Das ungestörte und alleinige Zusammenwohnen von Mr. Constantin und Ringo wird am Beginn der Geschichte gehörig aufgestört, als der Hausherr in der Post unverhofft „einen flauschigen Freund“ (S. 6) erhält. Eine Expartnerin hat ihm einen weißen Hasen übermittelt, dieser „trägt den Namen Moffat, hört aber nicht darauf.“ (S. 6). Dass sie damit möglicherweise nicht nur gute Absichten verfolgt, zeichnet sich bald ab. Während Mr. Constantin begeistert ist, ist Ringo alles andere als erfreut. Die anderen flauschigen Kaninchen, die bereits seit einiger Zeit im Schlossgarten randalieren, reizten ihn so sehr, dass er sogar eine „Kaninchen-Anti-Aggressions-App“ (S. 13) auf seinem Smartphone installieren musste. Zur Beruhigung wiederholt er immer wieder sein darin gelerntes Mantra: „Alle Wesen sind wertvoll, auch wenn ich sie gerne jagen möchte.“ (S. 13)

Die Mümmler kommen zurück

Bald ereignen sich immer mehr mysteriöse Dinge im Schloss, Mr. Constantins geliebte Rosen werden zerstört und er überhäuft seinen neuen Mitbewohner mit kostspieligen Geschenken. Daher will Ringo „ein ernstes Wort mit dem Flauschbruder wechseln“ (S. 12). Als Ringo dann in der Nacht vor Vollmond eine ganze Gruppe von Kaninchen mit roten Augen und langen, spitzen Zähnen entdeckt, steht für ihn fest, dass Moffat der Oberboss der Vampirkaninchen ist und ihm ans Fell will. Routiniert informiert Ringo sich in der Schlossbibliothek über diese besondere Spezies. Eine doppelseitige Illustration des Lesezimmers, ohne Text, öffnet subtil das gesamte Archiv der Gruselliteratur: Auf jedem Buchrücken gibt es einen anderen Namen zu erkennen. Neben offensichtlichen Personen wie Anne Rice und Bram Stoker, sind dort viele weitere Autor:innen der Literaturgeschichte und der Gegenwartsliteratur verewigt.

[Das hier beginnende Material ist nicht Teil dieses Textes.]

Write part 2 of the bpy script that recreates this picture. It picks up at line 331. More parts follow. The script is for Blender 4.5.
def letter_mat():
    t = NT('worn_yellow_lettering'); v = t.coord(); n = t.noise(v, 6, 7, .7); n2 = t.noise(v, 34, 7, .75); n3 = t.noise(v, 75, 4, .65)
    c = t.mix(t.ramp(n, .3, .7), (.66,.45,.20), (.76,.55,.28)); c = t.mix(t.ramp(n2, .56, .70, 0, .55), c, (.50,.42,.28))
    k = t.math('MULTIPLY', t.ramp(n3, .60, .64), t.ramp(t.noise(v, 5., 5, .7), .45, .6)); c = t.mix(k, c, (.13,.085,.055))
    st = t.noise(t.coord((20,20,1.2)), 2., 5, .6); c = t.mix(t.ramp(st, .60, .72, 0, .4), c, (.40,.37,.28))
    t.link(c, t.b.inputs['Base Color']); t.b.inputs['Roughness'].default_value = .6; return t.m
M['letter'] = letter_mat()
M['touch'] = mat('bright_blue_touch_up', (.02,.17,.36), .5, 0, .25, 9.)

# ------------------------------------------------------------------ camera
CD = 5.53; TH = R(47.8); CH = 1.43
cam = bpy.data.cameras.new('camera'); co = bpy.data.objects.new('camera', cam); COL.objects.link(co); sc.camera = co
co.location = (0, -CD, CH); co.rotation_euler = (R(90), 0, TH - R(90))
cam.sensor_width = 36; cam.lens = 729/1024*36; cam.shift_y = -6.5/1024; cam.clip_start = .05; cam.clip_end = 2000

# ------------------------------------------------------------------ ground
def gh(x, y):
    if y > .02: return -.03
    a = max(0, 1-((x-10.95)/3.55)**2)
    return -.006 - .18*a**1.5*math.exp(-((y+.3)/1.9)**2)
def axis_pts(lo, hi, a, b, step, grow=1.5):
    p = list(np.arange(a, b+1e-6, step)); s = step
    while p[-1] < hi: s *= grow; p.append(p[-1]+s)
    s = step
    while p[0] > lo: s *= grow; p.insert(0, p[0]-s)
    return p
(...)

Dass darunter auch Saša Stanišić und Salah Naoura sind, ist ein augenzwinkernder Verweis auf Katja Spitzers eigene Zusammenarbeiten.

Showdown im Schloss

Am Ende der Geschichte kommt es schließlich bei Vollmond zum großen Showdown im Schlossgarten, wobei nicht jedes Kaninchen das ist, für das es von Ringo gehalten wurde. Vampir- und Kaninchen-Freund:innen und alle, die es werden wollen, kommen bei dieser Geschichte voll auf ihre Kosten. Geschickt spielt Spitzer in ihrem Kinderroman mit den Bausteinen des Genres Vampirgeschichte, gibt dieser neue Wendungen und aktualisiert sie auf erfrischende Weise. Während Spitzer für andere Geschichten bereits Illustrationen angefertigt hat, ist dies die erste eigene Geschichte, die sie selbst geschrieben und dann auch noch illustriert hat. Ihr ist damit ein unterhaltsamer und mehrdeutiger Roman gelungen, der gerade im Zusammenspiel von Bild und Text eine eigene Dynamik entwickelt. Besonders schön ist auch die Aufmachung des Buches, das von Paulina Pysz sehr gekonnt im Layout gestaltet wurde.  

Literatur

Katja Spitzer: Ringo und die Vampirkaninchen. Hamburg: Mairisch 2022.